**To do:**
Determine the number of lines that contain the word "were", then state that number and nothing more.

[Scene modeling code data]

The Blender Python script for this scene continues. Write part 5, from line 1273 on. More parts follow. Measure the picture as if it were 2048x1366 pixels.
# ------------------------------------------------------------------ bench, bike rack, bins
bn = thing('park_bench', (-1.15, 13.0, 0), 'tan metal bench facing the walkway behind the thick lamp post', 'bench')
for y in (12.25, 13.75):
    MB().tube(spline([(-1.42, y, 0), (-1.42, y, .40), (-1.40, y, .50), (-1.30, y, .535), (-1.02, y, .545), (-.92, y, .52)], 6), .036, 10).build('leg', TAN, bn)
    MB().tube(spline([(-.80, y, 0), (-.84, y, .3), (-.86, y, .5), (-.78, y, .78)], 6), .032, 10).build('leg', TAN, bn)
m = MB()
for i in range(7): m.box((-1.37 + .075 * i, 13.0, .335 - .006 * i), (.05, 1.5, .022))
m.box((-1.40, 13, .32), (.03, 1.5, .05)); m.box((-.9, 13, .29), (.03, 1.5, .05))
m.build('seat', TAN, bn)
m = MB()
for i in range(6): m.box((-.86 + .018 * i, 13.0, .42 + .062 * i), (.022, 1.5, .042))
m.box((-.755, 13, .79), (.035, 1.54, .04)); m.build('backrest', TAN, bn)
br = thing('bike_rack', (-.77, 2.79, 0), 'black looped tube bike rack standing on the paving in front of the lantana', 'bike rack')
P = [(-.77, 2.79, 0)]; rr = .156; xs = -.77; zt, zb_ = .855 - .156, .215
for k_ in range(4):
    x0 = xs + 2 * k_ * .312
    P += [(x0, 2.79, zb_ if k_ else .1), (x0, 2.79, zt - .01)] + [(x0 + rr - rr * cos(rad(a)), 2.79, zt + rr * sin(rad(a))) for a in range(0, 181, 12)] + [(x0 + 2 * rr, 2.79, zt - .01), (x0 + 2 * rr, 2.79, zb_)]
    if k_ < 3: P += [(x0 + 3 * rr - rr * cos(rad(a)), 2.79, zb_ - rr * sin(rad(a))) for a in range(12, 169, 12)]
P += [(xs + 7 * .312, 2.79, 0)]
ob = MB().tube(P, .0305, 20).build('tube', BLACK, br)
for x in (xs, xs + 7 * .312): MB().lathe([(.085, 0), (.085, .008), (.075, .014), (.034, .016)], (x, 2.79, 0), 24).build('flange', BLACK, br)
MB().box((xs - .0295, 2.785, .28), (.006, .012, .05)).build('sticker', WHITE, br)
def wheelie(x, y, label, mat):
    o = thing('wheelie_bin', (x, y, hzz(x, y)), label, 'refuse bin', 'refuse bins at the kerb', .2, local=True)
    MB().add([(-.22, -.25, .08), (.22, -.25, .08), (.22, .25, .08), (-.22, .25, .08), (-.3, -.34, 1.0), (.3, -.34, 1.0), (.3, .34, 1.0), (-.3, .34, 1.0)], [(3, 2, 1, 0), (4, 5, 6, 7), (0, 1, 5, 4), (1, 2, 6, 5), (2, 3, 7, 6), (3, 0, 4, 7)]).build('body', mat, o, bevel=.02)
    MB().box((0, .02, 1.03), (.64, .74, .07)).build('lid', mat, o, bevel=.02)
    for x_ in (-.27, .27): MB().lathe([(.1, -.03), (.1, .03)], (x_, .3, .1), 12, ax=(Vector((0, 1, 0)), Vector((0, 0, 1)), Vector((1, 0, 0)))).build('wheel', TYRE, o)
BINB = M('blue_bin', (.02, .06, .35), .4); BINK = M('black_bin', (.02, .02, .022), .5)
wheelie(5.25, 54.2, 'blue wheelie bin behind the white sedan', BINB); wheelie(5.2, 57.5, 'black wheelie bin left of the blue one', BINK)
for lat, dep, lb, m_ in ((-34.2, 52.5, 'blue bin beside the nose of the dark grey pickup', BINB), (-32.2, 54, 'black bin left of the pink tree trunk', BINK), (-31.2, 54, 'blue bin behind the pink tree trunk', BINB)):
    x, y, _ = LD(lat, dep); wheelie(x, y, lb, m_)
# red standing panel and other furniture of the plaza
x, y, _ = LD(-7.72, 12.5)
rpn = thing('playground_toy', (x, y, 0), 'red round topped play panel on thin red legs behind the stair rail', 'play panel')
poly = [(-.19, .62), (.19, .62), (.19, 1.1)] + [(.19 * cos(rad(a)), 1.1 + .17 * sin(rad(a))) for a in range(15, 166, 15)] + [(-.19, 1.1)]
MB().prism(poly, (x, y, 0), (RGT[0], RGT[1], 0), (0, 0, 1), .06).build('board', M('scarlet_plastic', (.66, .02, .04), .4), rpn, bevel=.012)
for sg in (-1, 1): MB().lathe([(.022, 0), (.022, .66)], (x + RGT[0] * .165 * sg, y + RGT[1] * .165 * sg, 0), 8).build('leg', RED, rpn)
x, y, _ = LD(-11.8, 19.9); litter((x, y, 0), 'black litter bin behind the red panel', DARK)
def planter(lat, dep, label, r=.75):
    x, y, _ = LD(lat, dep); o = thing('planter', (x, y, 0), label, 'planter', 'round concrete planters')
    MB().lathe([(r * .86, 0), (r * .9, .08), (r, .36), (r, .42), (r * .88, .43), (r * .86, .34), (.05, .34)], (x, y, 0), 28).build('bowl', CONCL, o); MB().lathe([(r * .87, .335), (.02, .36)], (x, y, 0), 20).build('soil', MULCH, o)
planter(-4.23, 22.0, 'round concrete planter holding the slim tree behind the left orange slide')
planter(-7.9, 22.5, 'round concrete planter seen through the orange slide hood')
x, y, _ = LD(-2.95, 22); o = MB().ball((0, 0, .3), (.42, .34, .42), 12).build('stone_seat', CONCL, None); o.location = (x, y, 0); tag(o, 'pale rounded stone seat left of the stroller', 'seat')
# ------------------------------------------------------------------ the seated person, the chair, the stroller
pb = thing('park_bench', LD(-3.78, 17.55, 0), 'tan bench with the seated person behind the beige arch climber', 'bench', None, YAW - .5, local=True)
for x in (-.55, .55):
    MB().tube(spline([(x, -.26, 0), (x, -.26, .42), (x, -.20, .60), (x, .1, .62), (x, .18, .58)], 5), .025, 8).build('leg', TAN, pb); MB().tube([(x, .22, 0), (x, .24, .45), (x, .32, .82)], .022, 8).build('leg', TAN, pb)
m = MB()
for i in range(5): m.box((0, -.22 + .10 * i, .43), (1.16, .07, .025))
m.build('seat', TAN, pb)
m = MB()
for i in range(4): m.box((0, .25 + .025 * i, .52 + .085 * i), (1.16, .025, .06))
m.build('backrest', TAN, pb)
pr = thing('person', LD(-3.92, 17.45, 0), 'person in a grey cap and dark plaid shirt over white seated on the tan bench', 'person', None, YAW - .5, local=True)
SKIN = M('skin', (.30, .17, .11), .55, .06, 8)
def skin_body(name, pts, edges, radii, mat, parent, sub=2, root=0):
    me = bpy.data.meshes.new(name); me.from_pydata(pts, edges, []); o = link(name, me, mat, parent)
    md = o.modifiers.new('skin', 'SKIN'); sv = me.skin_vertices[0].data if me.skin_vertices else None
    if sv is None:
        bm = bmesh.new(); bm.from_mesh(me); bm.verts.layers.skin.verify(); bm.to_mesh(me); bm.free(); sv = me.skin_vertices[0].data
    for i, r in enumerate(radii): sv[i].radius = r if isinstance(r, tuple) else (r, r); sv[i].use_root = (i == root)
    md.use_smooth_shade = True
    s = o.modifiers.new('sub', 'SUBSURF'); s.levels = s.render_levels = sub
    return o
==
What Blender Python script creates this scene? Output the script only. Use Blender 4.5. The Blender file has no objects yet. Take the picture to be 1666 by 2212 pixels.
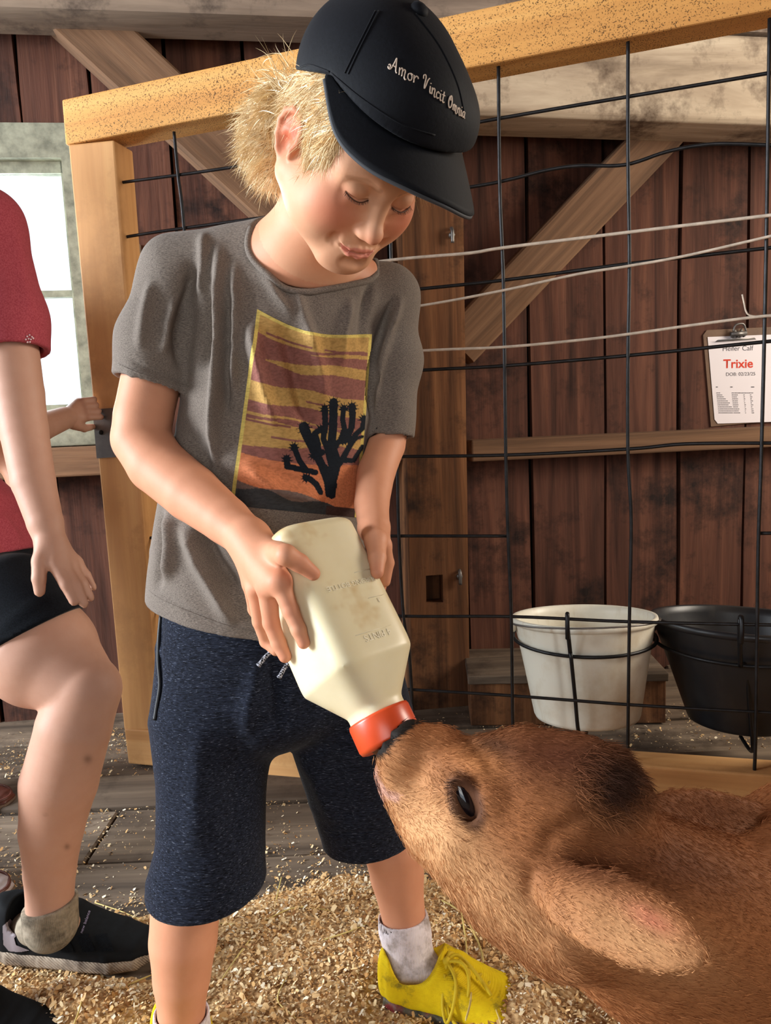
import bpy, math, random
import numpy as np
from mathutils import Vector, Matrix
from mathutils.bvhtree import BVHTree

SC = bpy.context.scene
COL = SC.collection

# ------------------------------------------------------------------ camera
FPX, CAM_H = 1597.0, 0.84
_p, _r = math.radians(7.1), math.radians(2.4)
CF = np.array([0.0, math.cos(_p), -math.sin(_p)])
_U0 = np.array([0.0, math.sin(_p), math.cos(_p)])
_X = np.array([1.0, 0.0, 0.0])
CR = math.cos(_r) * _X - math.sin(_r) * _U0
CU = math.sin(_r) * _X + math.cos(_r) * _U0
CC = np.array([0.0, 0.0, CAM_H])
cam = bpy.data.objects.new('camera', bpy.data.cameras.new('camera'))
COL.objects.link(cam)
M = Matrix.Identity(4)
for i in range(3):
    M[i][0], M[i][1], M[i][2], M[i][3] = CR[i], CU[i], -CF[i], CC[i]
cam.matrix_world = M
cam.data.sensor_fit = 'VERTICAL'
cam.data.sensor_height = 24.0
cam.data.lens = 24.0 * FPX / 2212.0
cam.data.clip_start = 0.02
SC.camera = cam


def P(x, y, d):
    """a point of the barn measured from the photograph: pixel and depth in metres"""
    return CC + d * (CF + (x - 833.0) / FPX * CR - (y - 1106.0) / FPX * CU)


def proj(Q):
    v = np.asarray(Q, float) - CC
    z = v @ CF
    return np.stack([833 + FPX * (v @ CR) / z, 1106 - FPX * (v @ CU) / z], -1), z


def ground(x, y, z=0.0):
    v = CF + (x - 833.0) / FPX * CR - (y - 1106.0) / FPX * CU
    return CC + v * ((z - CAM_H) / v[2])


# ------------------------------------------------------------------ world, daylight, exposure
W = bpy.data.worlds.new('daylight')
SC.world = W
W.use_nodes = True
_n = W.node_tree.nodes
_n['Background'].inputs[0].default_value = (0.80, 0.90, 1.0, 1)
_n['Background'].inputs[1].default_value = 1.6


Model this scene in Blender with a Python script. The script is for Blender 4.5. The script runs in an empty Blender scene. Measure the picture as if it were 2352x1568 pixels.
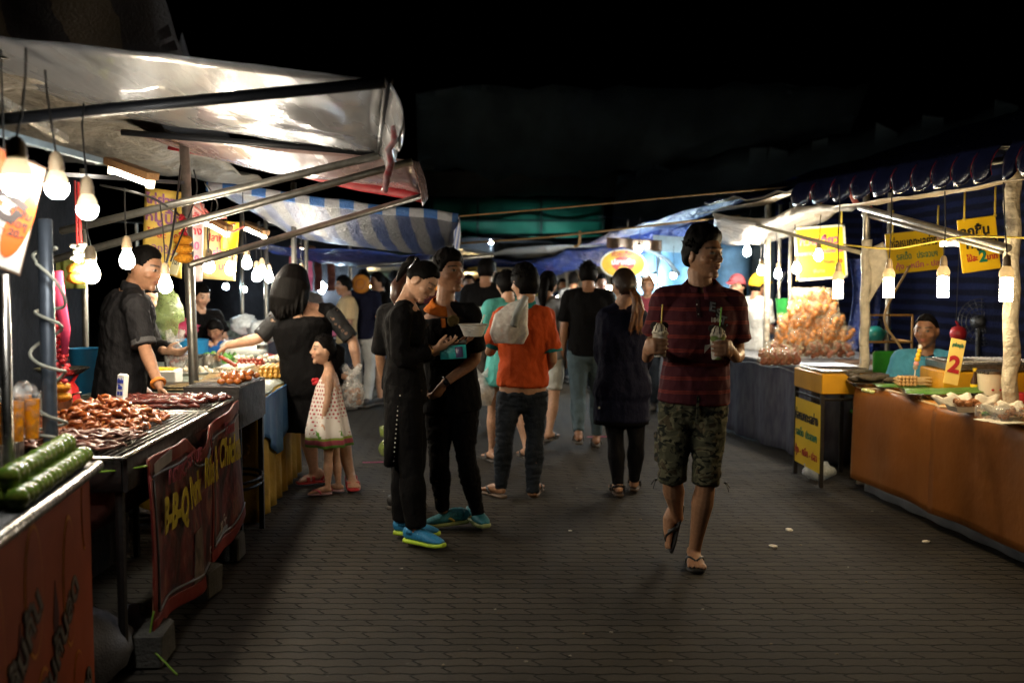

**Written solution:**
2